§ Dataset rows:
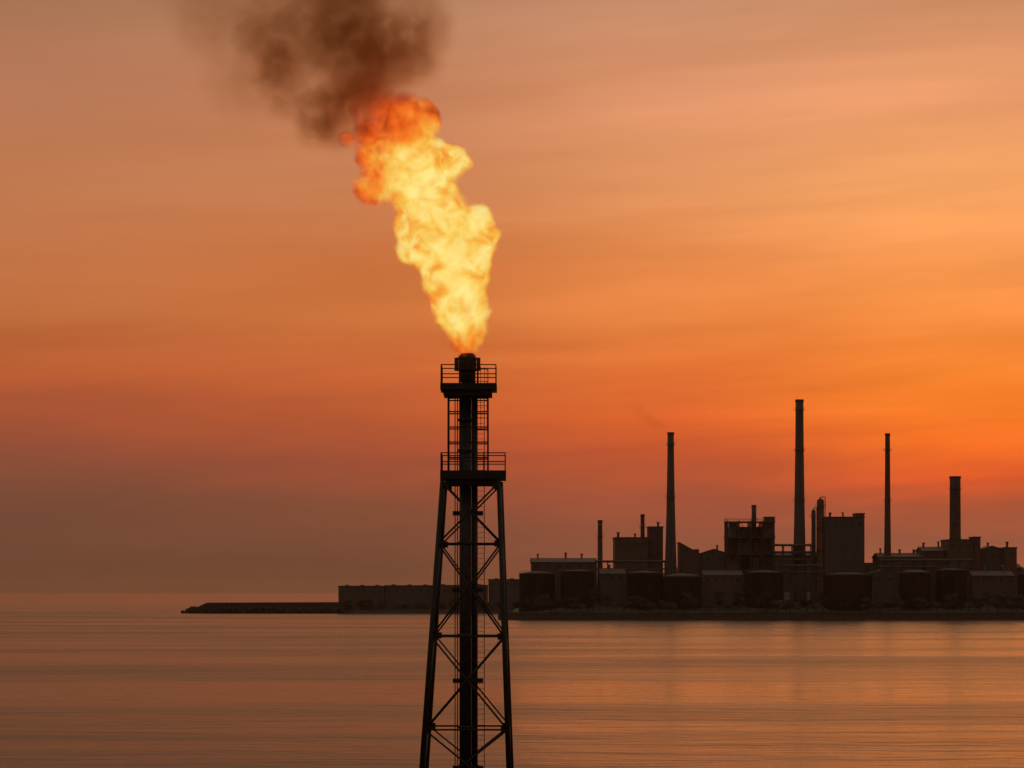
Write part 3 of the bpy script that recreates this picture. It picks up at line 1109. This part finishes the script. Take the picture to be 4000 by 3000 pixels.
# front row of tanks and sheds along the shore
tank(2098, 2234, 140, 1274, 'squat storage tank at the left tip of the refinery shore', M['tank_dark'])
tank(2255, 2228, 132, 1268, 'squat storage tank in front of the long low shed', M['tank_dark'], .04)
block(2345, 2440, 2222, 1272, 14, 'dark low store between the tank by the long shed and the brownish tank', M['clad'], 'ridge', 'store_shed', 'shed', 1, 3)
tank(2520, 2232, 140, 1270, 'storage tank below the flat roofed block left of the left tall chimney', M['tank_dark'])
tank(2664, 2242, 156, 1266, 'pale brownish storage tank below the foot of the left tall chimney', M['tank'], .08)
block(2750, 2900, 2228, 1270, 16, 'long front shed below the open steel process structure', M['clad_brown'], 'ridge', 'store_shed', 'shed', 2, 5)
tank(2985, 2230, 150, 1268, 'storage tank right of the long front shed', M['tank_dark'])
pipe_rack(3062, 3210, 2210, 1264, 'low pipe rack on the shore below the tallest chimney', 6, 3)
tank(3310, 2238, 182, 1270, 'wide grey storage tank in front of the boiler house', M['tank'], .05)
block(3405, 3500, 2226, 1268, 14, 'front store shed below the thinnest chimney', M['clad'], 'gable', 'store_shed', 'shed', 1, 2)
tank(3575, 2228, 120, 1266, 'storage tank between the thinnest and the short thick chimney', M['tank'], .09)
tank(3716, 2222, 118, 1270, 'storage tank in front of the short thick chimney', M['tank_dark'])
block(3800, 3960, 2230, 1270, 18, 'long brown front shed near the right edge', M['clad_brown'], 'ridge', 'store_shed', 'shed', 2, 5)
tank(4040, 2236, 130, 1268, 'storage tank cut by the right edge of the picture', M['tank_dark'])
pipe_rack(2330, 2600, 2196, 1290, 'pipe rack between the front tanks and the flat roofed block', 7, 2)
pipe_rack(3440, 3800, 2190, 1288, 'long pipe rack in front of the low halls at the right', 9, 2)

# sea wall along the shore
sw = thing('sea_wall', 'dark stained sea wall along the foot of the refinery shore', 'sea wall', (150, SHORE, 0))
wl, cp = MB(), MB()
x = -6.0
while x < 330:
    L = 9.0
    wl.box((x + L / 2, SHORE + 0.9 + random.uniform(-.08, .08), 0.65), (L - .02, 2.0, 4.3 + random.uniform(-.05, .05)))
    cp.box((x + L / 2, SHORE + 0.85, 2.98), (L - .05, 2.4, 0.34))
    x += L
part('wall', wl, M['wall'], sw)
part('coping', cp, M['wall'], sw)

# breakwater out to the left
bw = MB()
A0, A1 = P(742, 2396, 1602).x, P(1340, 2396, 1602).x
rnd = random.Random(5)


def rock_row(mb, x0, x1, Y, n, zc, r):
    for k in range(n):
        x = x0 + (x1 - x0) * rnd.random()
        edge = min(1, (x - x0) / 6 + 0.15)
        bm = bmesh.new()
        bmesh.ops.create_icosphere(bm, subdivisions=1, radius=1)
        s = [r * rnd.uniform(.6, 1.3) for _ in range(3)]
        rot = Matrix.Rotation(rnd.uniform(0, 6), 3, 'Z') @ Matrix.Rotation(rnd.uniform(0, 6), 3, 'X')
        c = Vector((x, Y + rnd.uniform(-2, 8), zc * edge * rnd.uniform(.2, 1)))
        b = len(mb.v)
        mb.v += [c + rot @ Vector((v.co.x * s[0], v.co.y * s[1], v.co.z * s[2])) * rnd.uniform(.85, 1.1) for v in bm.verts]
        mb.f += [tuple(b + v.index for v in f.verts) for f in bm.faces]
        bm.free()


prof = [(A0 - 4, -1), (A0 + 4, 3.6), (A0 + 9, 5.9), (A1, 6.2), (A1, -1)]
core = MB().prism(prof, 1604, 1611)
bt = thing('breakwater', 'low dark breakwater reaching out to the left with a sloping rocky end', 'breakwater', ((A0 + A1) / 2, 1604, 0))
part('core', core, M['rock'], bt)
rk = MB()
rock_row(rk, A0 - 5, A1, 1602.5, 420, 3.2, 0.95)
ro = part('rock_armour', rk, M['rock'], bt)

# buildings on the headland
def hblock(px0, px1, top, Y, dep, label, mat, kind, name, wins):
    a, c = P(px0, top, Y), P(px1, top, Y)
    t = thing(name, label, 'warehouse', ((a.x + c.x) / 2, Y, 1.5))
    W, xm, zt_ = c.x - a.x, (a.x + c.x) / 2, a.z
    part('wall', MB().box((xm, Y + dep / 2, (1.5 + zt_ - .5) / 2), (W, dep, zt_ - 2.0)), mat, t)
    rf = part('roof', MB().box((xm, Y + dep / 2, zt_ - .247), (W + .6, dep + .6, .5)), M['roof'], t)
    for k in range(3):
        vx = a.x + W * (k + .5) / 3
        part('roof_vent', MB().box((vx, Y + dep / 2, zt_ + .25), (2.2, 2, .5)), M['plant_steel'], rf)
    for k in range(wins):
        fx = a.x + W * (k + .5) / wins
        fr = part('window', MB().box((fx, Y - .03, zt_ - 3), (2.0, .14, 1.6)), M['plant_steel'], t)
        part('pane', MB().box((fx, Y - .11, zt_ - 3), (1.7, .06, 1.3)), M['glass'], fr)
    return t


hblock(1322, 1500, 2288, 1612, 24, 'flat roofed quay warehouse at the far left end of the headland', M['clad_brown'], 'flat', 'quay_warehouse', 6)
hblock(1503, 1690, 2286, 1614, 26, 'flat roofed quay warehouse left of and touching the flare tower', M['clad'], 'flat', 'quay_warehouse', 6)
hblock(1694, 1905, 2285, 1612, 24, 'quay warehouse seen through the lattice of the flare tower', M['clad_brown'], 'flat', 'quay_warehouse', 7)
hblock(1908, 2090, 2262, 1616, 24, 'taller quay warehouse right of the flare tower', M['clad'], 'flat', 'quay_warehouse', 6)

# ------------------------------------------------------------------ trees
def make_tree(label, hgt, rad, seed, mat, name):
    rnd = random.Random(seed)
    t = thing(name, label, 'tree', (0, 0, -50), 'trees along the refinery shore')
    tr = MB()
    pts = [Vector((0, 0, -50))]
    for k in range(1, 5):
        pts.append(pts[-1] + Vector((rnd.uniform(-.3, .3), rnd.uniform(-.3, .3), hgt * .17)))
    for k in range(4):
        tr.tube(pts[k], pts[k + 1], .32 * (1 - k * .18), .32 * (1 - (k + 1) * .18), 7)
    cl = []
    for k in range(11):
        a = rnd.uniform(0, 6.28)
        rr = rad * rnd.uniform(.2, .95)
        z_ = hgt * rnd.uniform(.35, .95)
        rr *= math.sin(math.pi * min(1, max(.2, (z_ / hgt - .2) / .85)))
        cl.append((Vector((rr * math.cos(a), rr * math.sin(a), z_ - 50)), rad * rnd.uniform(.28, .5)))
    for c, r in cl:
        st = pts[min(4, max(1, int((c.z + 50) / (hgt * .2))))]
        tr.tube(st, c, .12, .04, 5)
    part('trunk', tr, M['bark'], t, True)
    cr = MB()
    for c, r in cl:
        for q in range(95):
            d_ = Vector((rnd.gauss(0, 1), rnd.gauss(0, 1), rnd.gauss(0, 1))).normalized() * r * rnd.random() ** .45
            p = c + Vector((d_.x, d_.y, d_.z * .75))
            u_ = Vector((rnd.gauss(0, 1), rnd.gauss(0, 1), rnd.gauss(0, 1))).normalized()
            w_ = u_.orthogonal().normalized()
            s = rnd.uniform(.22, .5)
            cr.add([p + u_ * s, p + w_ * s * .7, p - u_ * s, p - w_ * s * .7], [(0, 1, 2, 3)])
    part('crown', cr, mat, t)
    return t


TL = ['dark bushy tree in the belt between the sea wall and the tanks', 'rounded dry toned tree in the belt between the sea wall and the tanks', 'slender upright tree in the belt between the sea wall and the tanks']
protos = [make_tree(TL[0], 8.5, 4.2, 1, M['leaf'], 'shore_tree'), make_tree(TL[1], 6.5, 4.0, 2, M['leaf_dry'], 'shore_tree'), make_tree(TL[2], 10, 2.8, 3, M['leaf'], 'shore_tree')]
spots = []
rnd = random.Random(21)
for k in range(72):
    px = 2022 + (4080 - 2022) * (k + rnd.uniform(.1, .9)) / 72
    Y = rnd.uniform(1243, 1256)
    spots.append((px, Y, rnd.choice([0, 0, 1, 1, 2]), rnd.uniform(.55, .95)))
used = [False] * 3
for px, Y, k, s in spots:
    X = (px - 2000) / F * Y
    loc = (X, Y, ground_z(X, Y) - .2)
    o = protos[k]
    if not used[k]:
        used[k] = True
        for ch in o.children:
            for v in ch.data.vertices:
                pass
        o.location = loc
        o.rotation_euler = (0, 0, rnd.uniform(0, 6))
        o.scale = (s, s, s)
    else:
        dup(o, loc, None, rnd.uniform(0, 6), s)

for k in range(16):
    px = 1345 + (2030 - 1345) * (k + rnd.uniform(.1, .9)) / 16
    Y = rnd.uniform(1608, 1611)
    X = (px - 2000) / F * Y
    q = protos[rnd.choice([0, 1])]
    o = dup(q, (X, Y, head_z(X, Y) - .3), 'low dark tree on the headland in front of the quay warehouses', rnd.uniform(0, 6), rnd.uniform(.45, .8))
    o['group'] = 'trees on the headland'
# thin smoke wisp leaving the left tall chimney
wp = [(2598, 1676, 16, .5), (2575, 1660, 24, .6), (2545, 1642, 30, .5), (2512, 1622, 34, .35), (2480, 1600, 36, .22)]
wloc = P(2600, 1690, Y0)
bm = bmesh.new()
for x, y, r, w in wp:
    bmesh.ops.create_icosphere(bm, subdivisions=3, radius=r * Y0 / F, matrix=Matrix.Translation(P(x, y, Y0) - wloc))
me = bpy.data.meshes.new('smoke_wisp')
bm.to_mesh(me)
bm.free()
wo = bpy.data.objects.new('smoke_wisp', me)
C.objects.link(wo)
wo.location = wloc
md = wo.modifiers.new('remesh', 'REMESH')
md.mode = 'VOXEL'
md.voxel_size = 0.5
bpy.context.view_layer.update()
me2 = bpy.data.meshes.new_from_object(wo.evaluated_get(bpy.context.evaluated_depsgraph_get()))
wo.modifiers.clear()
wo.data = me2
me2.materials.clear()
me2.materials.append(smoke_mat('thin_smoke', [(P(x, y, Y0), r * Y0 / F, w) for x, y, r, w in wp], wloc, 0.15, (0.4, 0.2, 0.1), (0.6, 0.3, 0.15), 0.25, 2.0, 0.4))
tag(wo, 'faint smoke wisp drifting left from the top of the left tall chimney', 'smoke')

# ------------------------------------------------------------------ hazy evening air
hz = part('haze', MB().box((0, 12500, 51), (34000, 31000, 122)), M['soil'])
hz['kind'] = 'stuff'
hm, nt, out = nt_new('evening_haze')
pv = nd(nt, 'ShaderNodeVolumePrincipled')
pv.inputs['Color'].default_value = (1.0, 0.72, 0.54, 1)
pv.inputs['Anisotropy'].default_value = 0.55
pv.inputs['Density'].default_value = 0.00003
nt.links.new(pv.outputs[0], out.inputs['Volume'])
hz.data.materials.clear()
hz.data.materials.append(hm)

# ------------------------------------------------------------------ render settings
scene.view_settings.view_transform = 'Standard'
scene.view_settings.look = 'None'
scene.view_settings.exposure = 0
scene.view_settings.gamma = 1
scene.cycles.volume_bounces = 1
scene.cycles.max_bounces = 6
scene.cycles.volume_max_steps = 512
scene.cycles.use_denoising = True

---

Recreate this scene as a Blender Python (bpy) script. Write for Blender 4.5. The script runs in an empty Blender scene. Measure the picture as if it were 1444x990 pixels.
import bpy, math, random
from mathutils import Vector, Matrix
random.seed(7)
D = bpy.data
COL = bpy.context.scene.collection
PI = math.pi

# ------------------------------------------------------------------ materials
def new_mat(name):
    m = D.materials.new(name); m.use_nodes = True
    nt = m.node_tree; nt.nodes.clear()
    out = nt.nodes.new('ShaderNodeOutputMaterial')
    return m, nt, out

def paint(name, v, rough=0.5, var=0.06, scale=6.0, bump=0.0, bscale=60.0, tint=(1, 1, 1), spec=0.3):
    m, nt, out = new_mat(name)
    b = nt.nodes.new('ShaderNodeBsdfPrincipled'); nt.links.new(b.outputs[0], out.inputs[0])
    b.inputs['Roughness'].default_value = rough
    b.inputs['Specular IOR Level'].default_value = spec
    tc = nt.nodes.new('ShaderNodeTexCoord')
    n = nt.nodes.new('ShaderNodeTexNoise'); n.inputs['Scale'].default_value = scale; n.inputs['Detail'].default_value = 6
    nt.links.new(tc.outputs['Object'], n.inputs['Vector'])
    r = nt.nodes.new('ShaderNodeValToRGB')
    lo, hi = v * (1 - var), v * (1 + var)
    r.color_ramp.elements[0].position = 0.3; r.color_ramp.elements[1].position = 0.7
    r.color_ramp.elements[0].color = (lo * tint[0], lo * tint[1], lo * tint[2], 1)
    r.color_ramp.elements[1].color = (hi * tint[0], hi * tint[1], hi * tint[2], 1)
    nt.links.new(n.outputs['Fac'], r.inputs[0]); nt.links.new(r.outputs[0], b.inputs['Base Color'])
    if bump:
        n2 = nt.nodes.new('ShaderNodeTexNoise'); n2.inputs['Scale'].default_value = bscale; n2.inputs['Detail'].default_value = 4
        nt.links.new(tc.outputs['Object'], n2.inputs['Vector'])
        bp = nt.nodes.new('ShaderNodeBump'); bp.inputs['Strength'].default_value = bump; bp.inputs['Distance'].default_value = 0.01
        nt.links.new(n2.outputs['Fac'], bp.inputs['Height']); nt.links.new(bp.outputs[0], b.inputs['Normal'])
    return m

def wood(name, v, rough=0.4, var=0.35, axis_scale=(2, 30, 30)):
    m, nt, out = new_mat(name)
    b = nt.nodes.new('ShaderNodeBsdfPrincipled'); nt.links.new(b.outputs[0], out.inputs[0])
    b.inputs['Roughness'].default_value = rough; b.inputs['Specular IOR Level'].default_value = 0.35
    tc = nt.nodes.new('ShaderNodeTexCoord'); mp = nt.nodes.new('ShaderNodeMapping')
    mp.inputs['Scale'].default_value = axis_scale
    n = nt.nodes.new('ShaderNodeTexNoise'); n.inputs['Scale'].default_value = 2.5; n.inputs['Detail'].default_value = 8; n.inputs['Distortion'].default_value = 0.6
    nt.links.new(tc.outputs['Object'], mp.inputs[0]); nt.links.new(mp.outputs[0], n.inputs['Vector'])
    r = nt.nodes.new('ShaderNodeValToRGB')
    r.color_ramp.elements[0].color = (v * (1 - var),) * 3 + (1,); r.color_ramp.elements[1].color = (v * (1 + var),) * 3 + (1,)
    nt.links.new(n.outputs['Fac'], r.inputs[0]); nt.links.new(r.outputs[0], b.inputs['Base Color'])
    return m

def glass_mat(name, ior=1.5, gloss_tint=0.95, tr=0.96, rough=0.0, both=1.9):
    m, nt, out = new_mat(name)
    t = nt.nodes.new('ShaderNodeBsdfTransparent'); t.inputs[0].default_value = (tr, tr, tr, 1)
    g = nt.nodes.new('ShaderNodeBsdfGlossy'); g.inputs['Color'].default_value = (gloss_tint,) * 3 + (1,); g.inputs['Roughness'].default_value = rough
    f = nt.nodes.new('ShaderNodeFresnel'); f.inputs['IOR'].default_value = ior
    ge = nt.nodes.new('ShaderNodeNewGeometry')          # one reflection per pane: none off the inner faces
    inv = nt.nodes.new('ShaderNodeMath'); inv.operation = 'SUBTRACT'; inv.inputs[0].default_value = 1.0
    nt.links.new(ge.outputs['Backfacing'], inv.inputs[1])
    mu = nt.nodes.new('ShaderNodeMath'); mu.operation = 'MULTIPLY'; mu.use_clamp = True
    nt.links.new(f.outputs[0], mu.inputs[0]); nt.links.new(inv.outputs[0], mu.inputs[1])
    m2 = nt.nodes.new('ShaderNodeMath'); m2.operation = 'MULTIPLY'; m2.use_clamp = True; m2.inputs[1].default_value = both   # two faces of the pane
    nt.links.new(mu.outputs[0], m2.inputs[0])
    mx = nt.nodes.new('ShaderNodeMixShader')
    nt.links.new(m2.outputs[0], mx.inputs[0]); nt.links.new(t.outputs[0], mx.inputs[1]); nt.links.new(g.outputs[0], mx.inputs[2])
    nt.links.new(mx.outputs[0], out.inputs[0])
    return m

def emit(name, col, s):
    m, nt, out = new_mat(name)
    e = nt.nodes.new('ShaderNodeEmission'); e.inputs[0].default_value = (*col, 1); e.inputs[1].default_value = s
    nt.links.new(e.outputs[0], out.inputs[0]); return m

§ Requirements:
Between the line containing "Recreate this scene" and the line containing "PI = math.pi" lies the part to return. Return it exactly, counting both of those lines.

§ Finished exercise:
Recreate this scene as a Blender Python (bpy) script. Write for Blender 4.5. The script runs in an empty Blender scene. Measure the picture as if it were 1444x990 pixels.
import bpy, math, random
from mathutils import Vector, Matrix
random.seed(7)
D = bpy.data
COL = bpy.context.scene.collection
PI = math.pi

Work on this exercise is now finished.